The part that really, really gets to me, though, is Kate's best-selling book. Remember that? Just eleven months ago, this horror show found its way to the printed page and her fans snapped it up. Where do you start with something like this? Let's go to the logical place: the dedication.

Kate dedicated this to her husband: "...Now I know you meant it when you said in your vows that you would be here 'through new and challenging experiences.'" Charming. The introduction talks about God's plan for them and how fulfilled they are as parents. Published by Zondervan, a Christian publisher, each chapter opens with a quote from the Bible. (I'm sure the Zondervan folks are wondering what the heck happened in the past few months.)

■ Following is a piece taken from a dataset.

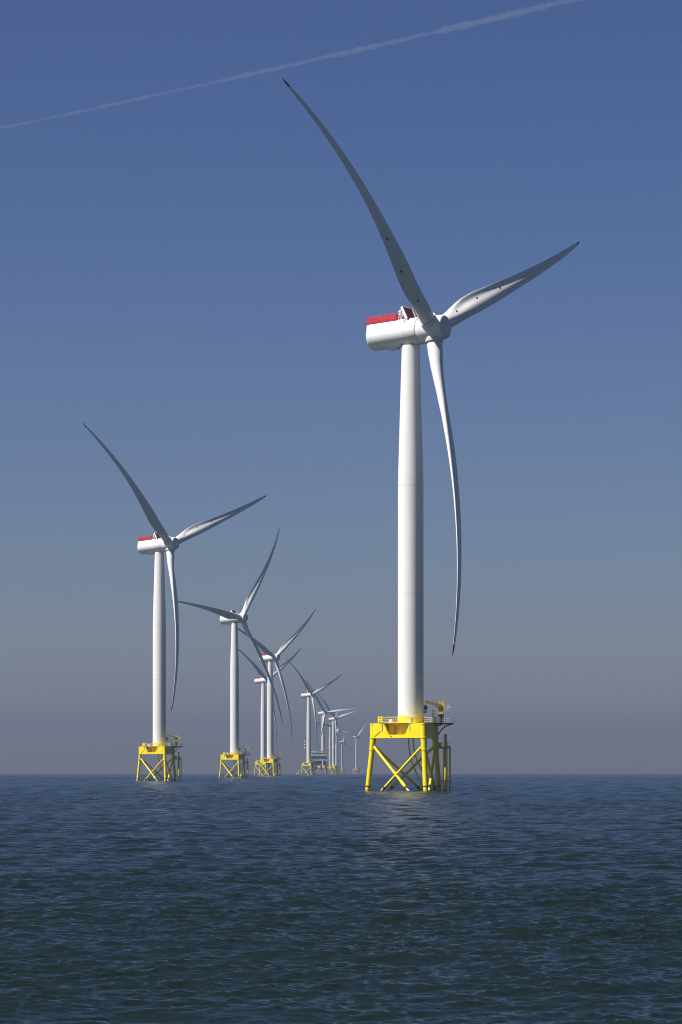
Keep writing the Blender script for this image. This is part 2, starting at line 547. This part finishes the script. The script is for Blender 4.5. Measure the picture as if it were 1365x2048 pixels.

Let's recap. The book pubs in October, 2008 and by June, 2009, the couple has separated. I don't know about you, but that sounds a bit like fraud to me. To your publisher and to the book-buying public, you are a Christian, spiritual, loving couple. Eight months later, the marriage is over and the husband has a girlfriend?

Let's go back a little further and consider the marketing savvy of this couple. Their sextuplets arrived in May, 2004. Fifteen months later, Discovery Health taped a few television "specials" about the family and by October 2006, production had begun on a regular television show. The show films three days a week and has been on the air regularly for more than two years. All this, while Kate was apparently drafting a book where they thank Jesus for the gifts he gave them and the strength to raise them.

I know we like to watch misery. We wait for the car crashes at a race track. I think Kate and Jon and the rest of them have shared enough of their own particular type of train wreck with us, don't you? Time to move on. Time to let someone else take the reins and gallop into our collective consciousness with their own particular kind of crazy. I'm sure there are lots of them out there, just waiting for that camera crew to show up.